La storia dei trentini di Štivor è stata a lungo dimenticata e benché affondi le proprie radici in un passato nient’affatto remoto, è difficile oggi ricostruirla con certezza. Sappiamo che tutto cominciò con l’alluvione del Brenta del 1882 che devastò la Valsugana, area già fortemente impoverita (come l’intero Trentino) a causa di una crisi agricola dovuta anche ai recenti mutamenti politici – con l’annessione all’Austria nel 1867 la regione perde infatti lo storico lo sbocco commerciale del Lombardo-Veneto. L’emigrazione, fenomeno certo non nuovo, andò a intensificarsi notevolmente. Fu allora che il governo di Vienna pensò che quelle braccia potevano essere ricollocate in modo più efficace.
Da circa quattro anni, a seguito del Trattato di Berlino del 1878, la Bosnia Erzegovina era diventata un protettorato austro-ungarico. La lunga dominazione ottomana aveva però lasciato una grave situazione economica, e la fuga della popolazione musulmana verso la Turchia portò allo spopolamento di intere aree. Tuttavia il paese era di importanza strategica per Vienna che sviluppò allora l’idea di creare delle colonie contadine, con sudditi di comprovata fede verso l’Impero. La scelta cadde sui trentini.

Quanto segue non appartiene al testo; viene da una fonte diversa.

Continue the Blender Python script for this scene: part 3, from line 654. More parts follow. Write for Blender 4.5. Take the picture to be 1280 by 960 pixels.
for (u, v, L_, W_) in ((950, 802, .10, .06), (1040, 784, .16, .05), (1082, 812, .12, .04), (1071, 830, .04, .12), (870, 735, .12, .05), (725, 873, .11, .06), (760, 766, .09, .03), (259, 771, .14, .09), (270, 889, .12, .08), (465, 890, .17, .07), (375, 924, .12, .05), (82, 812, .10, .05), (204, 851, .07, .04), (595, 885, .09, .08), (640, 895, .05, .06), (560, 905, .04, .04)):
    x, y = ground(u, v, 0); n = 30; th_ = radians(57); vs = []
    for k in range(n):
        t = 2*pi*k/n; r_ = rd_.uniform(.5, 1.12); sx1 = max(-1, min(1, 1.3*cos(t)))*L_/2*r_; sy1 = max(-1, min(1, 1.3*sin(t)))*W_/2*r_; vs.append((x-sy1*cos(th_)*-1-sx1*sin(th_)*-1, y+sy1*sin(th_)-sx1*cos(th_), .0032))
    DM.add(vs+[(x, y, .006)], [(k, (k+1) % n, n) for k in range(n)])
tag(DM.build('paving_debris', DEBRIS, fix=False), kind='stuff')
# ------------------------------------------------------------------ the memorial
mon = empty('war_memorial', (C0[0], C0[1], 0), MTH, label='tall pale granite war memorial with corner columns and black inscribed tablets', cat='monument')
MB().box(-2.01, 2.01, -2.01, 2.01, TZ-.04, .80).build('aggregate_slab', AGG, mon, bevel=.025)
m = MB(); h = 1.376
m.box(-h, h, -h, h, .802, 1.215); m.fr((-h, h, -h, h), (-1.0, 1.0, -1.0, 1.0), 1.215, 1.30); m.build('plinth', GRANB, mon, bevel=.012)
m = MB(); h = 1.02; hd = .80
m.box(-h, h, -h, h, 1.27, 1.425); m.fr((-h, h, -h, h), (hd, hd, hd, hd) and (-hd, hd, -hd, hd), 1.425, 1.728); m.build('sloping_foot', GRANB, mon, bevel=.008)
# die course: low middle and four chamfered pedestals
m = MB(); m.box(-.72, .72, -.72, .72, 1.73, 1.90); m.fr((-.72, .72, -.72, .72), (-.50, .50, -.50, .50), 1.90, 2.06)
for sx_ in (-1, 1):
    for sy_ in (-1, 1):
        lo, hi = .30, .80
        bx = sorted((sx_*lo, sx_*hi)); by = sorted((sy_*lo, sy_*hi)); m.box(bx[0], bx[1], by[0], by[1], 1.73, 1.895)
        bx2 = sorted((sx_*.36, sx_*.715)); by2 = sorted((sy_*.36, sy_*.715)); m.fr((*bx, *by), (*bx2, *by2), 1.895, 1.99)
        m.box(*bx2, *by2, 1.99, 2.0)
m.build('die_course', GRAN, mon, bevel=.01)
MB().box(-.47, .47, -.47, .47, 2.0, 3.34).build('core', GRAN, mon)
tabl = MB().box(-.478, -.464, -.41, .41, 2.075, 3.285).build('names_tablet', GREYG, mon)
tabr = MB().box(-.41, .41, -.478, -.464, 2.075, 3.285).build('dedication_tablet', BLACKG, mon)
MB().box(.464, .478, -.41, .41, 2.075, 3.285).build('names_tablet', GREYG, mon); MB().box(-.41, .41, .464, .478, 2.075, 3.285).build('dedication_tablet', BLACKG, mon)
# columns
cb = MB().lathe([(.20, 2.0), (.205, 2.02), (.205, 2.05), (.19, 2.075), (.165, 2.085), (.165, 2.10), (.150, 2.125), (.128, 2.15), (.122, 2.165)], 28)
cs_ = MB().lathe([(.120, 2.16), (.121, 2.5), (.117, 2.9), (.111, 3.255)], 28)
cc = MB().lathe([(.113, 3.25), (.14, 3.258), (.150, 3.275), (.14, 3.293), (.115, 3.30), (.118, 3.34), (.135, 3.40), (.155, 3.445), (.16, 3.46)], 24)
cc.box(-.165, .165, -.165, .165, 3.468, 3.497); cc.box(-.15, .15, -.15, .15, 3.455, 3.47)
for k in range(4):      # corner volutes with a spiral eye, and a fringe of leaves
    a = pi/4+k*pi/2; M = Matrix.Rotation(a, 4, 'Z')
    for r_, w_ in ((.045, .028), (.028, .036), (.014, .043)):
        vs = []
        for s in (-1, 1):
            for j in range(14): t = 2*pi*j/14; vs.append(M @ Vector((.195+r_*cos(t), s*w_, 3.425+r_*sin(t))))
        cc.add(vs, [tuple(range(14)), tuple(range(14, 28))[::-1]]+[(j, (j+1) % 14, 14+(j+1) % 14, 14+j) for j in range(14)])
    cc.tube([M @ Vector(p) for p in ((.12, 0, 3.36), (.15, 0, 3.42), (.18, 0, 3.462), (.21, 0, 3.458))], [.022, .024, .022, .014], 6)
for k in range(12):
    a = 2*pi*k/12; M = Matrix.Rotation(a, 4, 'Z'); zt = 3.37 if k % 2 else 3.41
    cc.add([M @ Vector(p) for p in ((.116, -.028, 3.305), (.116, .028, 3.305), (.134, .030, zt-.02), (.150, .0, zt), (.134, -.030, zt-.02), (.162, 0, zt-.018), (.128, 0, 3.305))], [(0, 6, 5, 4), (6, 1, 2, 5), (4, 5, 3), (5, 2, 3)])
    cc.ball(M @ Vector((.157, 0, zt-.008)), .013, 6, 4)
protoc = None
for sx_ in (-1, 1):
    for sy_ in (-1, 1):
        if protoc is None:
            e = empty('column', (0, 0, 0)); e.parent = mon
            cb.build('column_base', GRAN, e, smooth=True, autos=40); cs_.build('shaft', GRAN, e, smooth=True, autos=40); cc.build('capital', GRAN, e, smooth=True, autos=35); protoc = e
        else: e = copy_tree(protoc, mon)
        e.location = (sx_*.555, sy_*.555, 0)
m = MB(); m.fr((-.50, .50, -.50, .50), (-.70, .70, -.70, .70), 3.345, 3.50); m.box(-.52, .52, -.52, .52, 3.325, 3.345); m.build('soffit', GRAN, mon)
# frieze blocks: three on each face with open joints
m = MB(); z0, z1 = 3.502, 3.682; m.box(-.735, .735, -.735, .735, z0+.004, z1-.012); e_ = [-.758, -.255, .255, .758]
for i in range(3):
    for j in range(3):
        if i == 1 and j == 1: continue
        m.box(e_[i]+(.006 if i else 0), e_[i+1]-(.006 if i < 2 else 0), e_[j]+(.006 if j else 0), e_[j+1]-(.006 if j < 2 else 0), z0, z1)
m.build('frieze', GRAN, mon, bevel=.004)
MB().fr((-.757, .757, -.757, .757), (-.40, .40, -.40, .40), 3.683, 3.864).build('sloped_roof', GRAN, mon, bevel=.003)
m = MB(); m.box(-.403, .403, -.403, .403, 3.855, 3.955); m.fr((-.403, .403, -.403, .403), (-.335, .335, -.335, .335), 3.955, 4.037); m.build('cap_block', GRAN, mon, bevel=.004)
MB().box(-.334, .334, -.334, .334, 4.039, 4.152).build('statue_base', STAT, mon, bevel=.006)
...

Una migrazione non di massa quella dei trentini, ma ordinata e a piccoli gruppi, che ebbe luogo tra il 1882 e il 1884, ancora rintracciabile nei registri comunali di Roncegno, Ospedaletto, Levico Terme e nelle ricerche di molti storici locali (Grosselli, Raffaelli, Sartorelli). La colonizzazione si rivelò però assai difficile, al punto che le autorità imperiali arrivarono a scoraggiare le partenze, abbandonando definitivamente il progetto nel 1910. La prima spedizione, quella del 1883, fu la più disastrosa: quando circa trecento trentini, provenienti da Nave San Rocco, arrivarono a Konjic, in Erzegovina, non trovarono nulla di quanto promesso. Non c’erano case, i terreni erano improduttivi, e dopo un inverno di fame e stenti, costretti a ripararsi in grotte, decisero di tornare a casa.
Diversamente andò per le novanta famiglie di Aldeno che, raggiunta Maglaj, non lontano da Banja Luka, riuscirono a insediarsi malgrado le resistenze della popolazione locale. Dal Trentino importarono la coltivazione della vite, pressoché sconosciuta nella Bosnia di allora, e riuscirono a creare una piccola ma fiorente comunità che solo la Grande Guerra spazzò via. Nel 1918, non più sudditi austro-ungarici ma italiani, si trovavano a vivere non più nel protettorato di Bosnia ma nel Regno di Jugoslavia. Quando fu loro concessa la possibilità di partire per l’Agro Pontino, molti intrapresero un esodo al contrario.
Qualcuno però decise di rimanere, erano le famiglie che nel frattempo avevano fondato Štivor. Pur tra mille difficoltà, la colonia ha resistito a tutti i rivolgimenti della storia: due guerre mondiali, il titosimo, fino alle guerre degli anni Novanta. Štivor è rimasta lì, appena lambita da quei tragici eventi, quasi fosse un villaggio invisibile protetto dall’isolamento di una regione che non è mai stata strategica per i molti eserciti che l’attraversarono. E’ vero però che le atrocità a sfondo etnico che caratterizzarono le guerre degli anni Novanta, e il timore di essere arruolati, spinsero molti a lasciare i Balcani per tornare in Trentino: oggi, nella sola Borgo Valsugana, si contano più di quattrocento persone provenienti da Štivor
La “scoperta” di Štivor risale agli anni sessanta e si deve, in buona misura, a Sandra Frizzera e, successivamente, all’Associazione Trentini nel Mondo. La storia di questa comunità, fatta di memorie, geneaologie, lettere ingiallite o vicende romanzate, ha spesso assunto i tratti della leggenda, della saga, rendendo difficile distinguere il vero dal “mito”. Ma è sufficiente andare, una qualunque domenica, nella piccola chiesa di Štivor, per vedere ancora persone in abiti tradizionali trentini che parlano un dialetto che è retaggio della lingua degli avi (si vedano gli studi di Maria Rosalio).
Sono trascorsi più di 130 anni dall’arrivo dei trentini in Bosnia ma la forza delle radici e l’attaccamento alla tradizione hanno permesso a questa comunità di conservarsi. Così il carattere trentino resiste ancora, tenace, tra le montagne dei Balcani.